Development of a method to quantify the contributions of horizontal and vertical forces to angular momentum generation in trampolining somersaults, and application to forward rotating somersaults.

Abstract

The angular momentum generated by horizontal and vertical forces during contact with a trampoline were calculated for one elite male trampolinist performing a range of forward-rotating somersaults. To calculate torque due to vertical forces, a method of predicting the centre of vertical force from the bed was developed and tested for its accuracy in the calculation of torques. The accuracy for individual trials was considered to be adequate, and very good where groups of trials were averaged, when compared to observed angular momentum during contact. It was found that torque due to vertical forces contributed to angular momentum generation, but this contribution was most significant during the second half of the contact period as the centre of mass moved further in front of the centre of vertical force.
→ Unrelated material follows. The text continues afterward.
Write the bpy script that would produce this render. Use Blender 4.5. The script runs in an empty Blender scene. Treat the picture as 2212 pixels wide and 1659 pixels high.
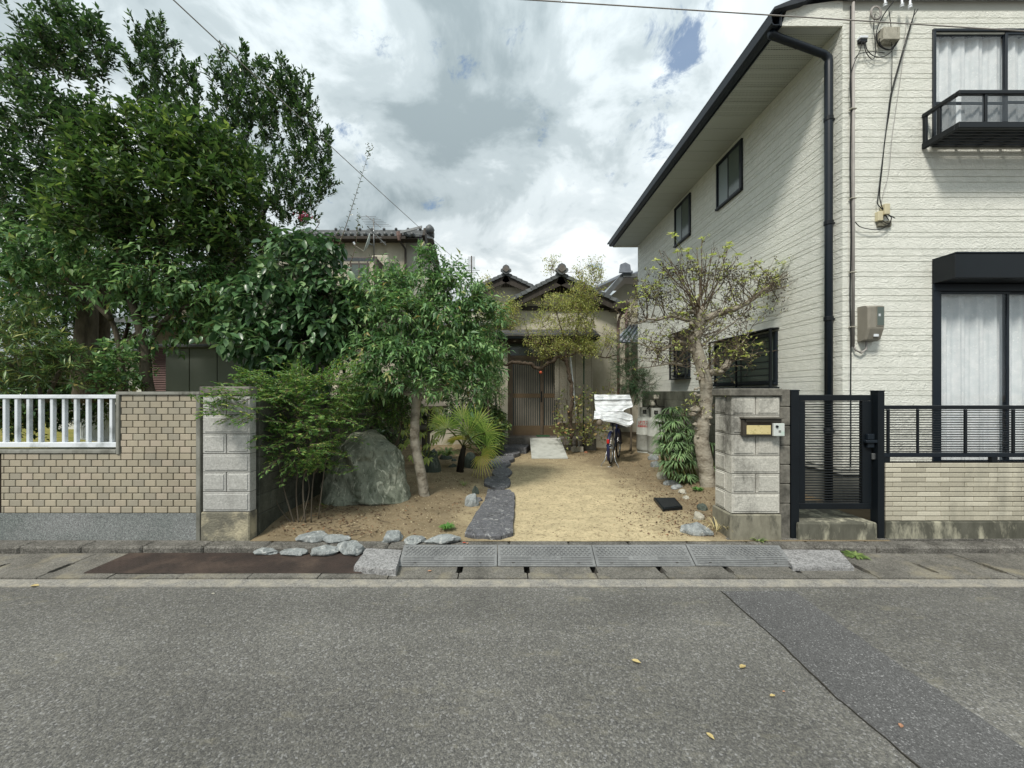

During the early stages of contact, horizontal forces accelerated the centre of mass forwards and effected torque in opposition to forward rotation, limiting angular displacement. During the latter stages, horizontal forces reversed, decelerating the forwards movement of the centre of mass and effecting torque which assisted the development of angular momentum for the somersaults. The forward movement of the centre of mass was greater for more demanding somersaults; in the most demanding somersaults, the reversal of the horizontal forces was later, and insufficient in magnitude to fully remove horizontal velocity.